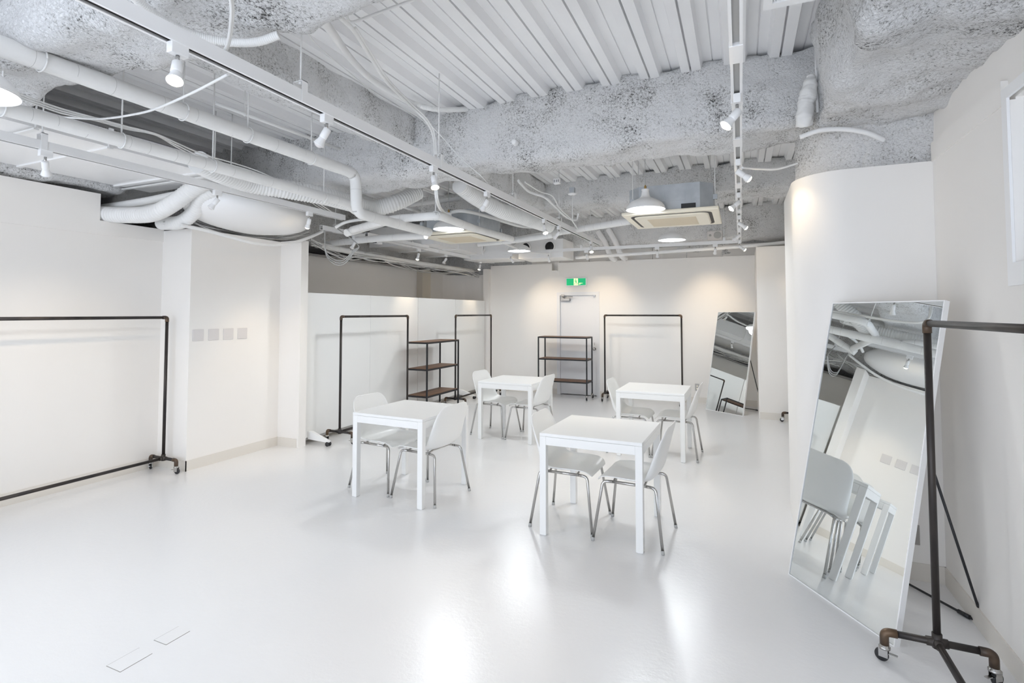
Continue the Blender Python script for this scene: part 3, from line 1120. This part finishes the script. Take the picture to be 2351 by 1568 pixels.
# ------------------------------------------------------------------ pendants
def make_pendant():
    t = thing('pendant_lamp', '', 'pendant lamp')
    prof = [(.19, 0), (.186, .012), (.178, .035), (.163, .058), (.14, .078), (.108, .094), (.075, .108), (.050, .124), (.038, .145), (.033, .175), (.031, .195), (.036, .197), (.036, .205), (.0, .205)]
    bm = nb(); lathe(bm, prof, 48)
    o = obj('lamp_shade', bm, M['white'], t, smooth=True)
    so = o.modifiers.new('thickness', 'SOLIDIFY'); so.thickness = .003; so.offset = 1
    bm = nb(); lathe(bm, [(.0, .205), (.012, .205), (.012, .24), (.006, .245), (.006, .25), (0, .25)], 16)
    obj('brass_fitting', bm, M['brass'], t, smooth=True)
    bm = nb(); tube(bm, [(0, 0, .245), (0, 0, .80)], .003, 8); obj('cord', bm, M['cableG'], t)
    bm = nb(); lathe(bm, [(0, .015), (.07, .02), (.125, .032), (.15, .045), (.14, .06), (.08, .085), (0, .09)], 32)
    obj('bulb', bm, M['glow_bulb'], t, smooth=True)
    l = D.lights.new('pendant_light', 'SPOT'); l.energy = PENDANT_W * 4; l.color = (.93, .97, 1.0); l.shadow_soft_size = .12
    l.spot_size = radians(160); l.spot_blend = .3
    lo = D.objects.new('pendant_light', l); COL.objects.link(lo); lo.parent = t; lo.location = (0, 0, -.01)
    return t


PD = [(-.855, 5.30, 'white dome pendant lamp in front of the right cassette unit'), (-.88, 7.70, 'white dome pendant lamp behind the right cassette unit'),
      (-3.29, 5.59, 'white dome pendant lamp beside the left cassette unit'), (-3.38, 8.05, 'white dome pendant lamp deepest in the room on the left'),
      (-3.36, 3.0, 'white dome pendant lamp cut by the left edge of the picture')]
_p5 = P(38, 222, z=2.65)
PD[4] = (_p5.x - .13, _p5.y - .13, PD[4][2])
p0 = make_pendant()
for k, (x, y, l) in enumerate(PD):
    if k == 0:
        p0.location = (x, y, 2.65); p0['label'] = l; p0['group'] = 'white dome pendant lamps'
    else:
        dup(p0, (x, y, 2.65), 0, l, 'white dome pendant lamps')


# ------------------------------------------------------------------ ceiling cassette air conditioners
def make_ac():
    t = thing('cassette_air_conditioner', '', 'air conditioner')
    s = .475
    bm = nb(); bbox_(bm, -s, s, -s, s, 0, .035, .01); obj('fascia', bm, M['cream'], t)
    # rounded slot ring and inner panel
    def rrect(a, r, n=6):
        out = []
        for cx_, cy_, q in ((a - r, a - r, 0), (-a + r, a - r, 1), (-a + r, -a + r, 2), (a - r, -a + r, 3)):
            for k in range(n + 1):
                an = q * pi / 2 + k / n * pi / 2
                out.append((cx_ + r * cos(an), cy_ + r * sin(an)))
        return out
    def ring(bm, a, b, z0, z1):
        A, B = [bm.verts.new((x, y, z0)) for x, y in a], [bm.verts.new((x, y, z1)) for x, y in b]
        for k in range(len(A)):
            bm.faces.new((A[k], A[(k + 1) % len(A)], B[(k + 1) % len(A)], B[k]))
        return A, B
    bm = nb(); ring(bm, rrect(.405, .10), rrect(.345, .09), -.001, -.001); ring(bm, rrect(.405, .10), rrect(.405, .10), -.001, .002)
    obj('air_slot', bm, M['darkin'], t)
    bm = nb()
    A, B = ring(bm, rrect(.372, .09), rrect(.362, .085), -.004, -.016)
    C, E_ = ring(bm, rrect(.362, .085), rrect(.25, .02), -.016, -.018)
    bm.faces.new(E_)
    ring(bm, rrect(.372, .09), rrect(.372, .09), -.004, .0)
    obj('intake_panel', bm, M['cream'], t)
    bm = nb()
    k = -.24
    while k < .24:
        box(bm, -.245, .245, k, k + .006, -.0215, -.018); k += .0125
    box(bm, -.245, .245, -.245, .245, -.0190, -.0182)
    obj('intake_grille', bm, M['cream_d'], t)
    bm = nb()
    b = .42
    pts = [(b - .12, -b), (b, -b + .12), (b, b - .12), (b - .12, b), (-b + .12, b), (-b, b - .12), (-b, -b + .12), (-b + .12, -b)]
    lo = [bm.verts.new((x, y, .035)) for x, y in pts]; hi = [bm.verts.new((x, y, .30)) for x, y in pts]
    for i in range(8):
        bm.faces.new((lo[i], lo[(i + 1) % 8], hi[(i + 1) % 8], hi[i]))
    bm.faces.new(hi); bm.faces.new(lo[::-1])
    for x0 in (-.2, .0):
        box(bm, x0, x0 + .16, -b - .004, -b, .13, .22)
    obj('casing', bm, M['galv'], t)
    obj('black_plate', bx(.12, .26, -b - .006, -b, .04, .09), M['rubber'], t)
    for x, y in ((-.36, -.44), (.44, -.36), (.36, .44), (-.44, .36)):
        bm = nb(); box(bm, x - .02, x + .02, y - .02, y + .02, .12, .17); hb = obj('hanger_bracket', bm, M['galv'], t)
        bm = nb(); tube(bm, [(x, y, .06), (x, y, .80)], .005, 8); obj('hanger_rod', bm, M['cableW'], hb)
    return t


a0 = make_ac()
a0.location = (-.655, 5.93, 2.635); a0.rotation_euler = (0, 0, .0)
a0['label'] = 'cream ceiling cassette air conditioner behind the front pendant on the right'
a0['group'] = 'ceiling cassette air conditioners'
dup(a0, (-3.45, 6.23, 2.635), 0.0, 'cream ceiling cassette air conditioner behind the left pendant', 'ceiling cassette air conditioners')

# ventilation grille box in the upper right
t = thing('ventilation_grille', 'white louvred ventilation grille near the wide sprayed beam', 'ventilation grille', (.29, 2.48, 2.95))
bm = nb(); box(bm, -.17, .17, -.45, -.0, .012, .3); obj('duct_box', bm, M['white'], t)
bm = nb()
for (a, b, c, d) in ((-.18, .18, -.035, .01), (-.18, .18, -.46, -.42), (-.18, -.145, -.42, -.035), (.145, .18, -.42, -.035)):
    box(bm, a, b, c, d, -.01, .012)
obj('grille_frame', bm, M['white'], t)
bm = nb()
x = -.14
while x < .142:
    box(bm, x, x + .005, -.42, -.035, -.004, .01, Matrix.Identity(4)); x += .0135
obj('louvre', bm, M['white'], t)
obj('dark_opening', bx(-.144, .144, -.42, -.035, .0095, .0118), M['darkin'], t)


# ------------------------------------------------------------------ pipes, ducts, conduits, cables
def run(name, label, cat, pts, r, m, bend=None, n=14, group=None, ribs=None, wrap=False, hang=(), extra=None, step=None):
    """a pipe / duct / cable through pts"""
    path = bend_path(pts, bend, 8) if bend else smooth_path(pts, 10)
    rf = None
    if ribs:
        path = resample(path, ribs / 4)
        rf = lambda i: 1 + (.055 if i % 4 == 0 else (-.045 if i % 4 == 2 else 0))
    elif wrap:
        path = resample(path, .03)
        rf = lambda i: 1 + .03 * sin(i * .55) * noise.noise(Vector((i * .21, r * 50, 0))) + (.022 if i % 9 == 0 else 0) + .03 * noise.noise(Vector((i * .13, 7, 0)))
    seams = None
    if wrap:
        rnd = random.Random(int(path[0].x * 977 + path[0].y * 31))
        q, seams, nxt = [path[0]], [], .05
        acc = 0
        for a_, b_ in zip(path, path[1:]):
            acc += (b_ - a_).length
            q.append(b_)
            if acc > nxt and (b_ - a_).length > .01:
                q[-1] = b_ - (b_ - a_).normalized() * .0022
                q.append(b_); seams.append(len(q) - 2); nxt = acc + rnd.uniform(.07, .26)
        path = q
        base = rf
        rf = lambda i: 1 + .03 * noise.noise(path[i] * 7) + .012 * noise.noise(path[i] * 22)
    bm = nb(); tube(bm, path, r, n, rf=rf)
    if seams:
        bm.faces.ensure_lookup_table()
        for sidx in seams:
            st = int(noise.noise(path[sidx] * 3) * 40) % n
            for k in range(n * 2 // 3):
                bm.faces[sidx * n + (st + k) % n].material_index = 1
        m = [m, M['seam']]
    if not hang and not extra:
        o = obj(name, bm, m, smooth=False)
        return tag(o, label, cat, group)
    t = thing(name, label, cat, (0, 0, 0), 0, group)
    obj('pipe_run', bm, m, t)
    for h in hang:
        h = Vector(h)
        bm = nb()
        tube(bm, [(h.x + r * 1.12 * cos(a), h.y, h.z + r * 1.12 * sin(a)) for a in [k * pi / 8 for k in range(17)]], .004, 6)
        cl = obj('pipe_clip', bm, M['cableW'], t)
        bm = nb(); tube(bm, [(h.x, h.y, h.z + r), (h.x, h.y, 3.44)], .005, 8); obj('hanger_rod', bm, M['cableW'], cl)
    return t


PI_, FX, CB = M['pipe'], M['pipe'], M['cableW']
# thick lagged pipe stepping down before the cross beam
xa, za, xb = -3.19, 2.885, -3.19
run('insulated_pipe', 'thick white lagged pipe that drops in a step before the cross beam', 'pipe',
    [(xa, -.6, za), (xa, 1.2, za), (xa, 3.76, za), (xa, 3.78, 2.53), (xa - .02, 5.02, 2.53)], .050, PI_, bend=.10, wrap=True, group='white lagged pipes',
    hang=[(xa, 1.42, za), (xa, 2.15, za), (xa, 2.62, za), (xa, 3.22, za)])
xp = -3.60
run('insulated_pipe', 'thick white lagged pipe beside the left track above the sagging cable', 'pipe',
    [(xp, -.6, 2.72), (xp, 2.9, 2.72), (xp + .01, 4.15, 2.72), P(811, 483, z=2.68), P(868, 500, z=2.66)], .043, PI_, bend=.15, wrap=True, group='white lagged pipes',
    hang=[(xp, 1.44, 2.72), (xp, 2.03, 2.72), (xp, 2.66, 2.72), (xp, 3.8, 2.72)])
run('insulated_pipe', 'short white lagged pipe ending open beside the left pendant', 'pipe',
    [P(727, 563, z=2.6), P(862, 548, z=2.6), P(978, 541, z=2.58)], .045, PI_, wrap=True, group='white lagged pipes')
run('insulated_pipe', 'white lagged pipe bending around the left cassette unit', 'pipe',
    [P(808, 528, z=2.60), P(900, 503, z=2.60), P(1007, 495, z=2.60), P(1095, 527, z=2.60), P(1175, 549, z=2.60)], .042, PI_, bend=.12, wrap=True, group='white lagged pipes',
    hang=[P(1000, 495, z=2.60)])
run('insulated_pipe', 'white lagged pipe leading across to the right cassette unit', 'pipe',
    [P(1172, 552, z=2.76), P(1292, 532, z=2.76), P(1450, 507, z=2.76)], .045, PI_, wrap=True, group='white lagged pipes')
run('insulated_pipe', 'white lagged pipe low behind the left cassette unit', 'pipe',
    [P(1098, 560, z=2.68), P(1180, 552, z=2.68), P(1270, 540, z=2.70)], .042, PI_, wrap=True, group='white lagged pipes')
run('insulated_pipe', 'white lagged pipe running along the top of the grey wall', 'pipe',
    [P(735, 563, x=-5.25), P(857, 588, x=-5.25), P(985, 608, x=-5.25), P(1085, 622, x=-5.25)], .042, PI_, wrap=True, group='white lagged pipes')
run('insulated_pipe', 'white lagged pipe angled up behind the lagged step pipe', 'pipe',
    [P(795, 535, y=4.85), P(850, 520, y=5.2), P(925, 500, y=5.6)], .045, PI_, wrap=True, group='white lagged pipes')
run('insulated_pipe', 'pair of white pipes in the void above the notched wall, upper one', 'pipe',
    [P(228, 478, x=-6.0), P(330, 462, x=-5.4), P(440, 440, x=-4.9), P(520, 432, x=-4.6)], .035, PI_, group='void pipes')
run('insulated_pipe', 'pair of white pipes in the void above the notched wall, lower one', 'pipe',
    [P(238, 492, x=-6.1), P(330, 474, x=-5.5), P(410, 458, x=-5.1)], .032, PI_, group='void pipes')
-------
- **The request**: Look for the word "picture" in every line of the listing and copy the lines that have it.

- **Answer for the task**:
Continue the Blender Python script for this scene: part 3, from line 1120. This part finishes the script. Take the picture to be 2351 by 1568 pixels.
      (-3.36, 3.0, 'white dome pendant lamp cut by the left edge of the picture')]